Benchmark numbers for Tesseract on Android

Here’s an interesting find, I came upon recently.

In the the process of moving an Android app project of mine, Camverter, off the now ageing version r10e of the Android NDK and onto version r18b, I had to rebuild some of its dependencies as well, in order to to maintain standard library compatibility.

In r18b GCC has been removed, in favour of Clang, so I decided I wanted to gauge any performance differences, that that change might have incurred. One such dependency is Tesseract, which is a main part of the OCR pipeline of the app.

In this post we’ll be looking at how it performs, with versions built by both compilers.

Build

To build an Android compatible shared library of Tesseract, I’m using a homegrown build system based on Docker, aptly named Building for Android with Docker, or bad for short. I won’t go into details about that project here, but feel free to check it out nonetheless.

The docker files I’ve used for each version of the NDK is linked here:

Aside from using different NDKs and a few minor changes to the configure flags, they’re pretty much alike.

To note, in both cases the optimisation level of GCC was set to -O2:

root@3495122c4fa2:/tesseract-3.05.02# grep CXXFLAGS Makefile
CXXFLAGS = -g -O2 -std=c++11

Testing

To benchmark the performance of tesseract, I’ve added a very simple test that runs OCR on the same 640×480 black and white test image, ten times in a row1, and then outputs the average running time:

Test Image
Test Image

Full source of the test available here.

Test devices

Currently the range of my own personal device lab, only extends to the following two devices. It’s not extensive, but given their relative difference in chipset, I think they’ll provide an adequately varied performance insight:

  • Sony Xperia XZ1 Compact (Snapdragon 835 running Android 9).
  • Samsung Galaxy S5 G900F (Snapdragon 801 running Android 6.01).

Results

In the chart below it’s apparent, that there’s a significant performance increase to be gained, by switching from GCC to Clang.

This roughly translates into a 28.3% reduction for the Samsung, and a whopping 38.7% decrease for the Sony. Thank you very much Sir Clang!

Graph of execution times for Tesseract v3.05.02

Bonus

Additionally I decided to run a similar test for version 4.0.0 (non lstm) of Tesseract as well. The test source and Dockerfile for building v4.0.0 is likewise available in the bad repository.
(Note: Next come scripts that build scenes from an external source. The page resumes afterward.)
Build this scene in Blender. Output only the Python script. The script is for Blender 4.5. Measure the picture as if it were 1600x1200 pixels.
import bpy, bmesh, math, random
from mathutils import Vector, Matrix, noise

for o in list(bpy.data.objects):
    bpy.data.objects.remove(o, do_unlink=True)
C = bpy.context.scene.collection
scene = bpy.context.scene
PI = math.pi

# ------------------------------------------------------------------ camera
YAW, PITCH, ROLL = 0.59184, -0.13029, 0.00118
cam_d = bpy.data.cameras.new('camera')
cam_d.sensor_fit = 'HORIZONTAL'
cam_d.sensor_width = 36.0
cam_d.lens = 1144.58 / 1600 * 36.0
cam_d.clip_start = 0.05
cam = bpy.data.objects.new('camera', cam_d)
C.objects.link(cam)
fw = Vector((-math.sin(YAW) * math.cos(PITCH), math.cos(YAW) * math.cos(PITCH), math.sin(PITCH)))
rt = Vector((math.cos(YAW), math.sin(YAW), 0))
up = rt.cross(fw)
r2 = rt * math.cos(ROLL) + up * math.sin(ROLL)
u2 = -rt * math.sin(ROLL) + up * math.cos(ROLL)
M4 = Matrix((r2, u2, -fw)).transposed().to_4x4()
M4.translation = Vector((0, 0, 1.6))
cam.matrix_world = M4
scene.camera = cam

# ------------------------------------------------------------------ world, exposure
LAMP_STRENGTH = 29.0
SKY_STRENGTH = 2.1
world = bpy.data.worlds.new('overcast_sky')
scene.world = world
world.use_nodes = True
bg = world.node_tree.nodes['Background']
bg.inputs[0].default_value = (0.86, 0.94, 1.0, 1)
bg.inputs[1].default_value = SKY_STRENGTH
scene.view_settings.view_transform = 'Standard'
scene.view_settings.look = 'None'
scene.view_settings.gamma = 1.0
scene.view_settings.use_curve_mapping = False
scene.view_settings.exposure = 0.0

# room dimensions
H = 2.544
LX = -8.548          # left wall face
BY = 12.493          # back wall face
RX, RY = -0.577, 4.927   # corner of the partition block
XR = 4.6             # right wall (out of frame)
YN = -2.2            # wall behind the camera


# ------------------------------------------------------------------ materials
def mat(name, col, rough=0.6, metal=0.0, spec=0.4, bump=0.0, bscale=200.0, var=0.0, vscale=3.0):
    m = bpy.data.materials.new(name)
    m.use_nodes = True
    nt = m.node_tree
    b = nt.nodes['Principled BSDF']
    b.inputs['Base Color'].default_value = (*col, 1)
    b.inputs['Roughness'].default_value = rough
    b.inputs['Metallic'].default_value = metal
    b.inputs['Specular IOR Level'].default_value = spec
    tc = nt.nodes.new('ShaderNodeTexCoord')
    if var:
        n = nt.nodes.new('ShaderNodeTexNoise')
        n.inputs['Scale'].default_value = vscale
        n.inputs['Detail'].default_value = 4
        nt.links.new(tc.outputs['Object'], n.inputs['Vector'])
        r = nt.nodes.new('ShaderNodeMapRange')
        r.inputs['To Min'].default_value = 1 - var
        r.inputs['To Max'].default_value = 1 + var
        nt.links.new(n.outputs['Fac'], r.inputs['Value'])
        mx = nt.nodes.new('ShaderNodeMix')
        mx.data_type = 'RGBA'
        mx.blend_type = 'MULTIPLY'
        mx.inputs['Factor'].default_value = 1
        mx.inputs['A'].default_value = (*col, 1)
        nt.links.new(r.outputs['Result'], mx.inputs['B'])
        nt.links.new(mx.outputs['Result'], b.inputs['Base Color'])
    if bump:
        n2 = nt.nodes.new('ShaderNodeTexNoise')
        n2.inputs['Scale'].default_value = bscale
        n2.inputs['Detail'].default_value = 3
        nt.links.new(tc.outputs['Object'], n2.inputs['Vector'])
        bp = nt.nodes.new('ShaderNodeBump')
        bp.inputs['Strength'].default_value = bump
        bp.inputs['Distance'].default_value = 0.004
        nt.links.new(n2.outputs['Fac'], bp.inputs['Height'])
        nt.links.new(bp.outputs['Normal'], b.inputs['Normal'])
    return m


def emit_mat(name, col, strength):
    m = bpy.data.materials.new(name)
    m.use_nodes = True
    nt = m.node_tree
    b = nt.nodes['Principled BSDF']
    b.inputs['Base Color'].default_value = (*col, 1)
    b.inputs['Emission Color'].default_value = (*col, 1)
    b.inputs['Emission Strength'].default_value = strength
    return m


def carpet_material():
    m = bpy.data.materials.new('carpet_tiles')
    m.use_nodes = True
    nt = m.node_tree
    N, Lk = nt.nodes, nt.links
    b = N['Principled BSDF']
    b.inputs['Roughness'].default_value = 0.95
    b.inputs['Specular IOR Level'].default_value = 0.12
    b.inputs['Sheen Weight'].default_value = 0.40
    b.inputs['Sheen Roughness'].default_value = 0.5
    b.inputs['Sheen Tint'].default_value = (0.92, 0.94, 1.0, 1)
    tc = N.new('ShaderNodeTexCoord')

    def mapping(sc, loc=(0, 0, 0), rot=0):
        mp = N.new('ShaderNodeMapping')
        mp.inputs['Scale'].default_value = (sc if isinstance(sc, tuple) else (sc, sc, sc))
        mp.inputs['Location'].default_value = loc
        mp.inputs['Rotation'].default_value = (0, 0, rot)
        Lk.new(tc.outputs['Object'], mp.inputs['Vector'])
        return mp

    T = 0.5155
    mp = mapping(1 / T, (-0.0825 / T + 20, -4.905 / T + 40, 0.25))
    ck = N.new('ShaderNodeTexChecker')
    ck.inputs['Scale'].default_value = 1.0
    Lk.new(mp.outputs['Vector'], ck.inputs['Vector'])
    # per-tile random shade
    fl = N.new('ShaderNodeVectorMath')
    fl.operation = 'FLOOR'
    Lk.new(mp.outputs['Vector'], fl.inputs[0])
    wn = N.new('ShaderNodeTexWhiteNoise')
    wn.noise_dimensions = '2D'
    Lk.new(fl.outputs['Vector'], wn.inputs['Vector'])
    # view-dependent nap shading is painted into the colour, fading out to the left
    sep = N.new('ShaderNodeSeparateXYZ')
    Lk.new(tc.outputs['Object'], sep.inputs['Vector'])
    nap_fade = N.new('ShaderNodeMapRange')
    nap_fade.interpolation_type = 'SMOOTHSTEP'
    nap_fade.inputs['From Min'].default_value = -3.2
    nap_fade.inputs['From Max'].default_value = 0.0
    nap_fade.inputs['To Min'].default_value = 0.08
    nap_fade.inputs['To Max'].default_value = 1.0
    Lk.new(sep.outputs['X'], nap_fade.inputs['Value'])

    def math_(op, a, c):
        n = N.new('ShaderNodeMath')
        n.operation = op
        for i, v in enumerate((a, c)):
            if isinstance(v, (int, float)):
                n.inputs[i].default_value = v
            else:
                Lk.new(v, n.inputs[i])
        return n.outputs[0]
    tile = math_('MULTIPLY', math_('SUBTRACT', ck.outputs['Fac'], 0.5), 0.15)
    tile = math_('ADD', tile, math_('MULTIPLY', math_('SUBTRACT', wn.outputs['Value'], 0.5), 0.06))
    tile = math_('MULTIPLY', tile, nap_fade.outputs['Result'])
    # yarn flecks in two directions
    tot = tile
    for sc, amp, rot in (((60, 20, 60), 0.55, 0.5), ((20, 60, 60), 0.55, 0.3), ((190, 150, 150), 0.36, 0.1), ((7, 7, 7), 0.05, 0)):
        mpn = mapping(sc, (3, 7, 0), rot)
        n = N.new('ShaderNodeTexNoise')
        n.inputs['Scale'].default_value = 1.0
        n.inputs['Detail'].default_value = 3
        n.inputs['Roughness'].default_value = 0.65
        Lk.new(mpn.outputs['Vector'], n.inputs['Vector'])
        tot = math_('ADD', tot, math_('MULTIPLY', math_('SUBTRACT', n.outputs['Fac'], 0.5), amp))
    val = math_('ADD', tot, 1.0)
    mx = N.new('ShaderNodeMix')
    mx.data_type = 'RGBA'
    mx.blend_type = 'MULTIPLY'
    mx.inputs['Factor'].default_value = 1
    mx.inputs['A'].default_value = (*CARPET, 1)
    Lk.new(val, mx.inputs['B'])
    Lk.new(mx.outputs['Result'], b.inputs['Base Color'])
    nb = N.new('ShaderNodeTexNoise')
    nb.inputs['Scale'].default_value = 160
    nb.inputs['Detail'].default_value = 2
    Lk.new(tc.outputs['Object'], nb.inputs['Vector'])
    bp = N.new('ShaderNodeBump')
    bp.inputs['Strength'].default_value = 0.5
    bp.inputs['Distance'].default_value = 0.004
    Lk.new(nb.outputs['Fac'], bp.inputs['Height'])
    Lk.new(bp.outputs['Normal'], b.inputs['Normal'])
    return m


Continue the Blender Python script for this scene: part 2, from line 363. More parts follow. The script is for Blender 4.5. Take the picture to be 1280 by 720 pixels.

In this instance however, I simply couldn’t get a successful build with r10e, hence I only have numbers for Clang.

Graph of execution times for Tesseract v4.0.0

Once again, there’s a handy performance increase to be had.

Comparison

Execution time reduction for v4.0.0 (r18b / Clang), compared to v3.05.02:

r10e r18b
S5 39.2% 15.3%
XZ1 50.5% 19.3%

That’s a 2X increase in performance, in the case of the Sony, going from v3.05.02 compiled with GCC to v4.0.0 compiled with Clang.

That is pretty awesome, and I’m sure users of the app will welcome the reduced battery drain.

Footnotes

  1. I believe I got this image originally from the Tesseract project itself, but I’ve failed to find the source.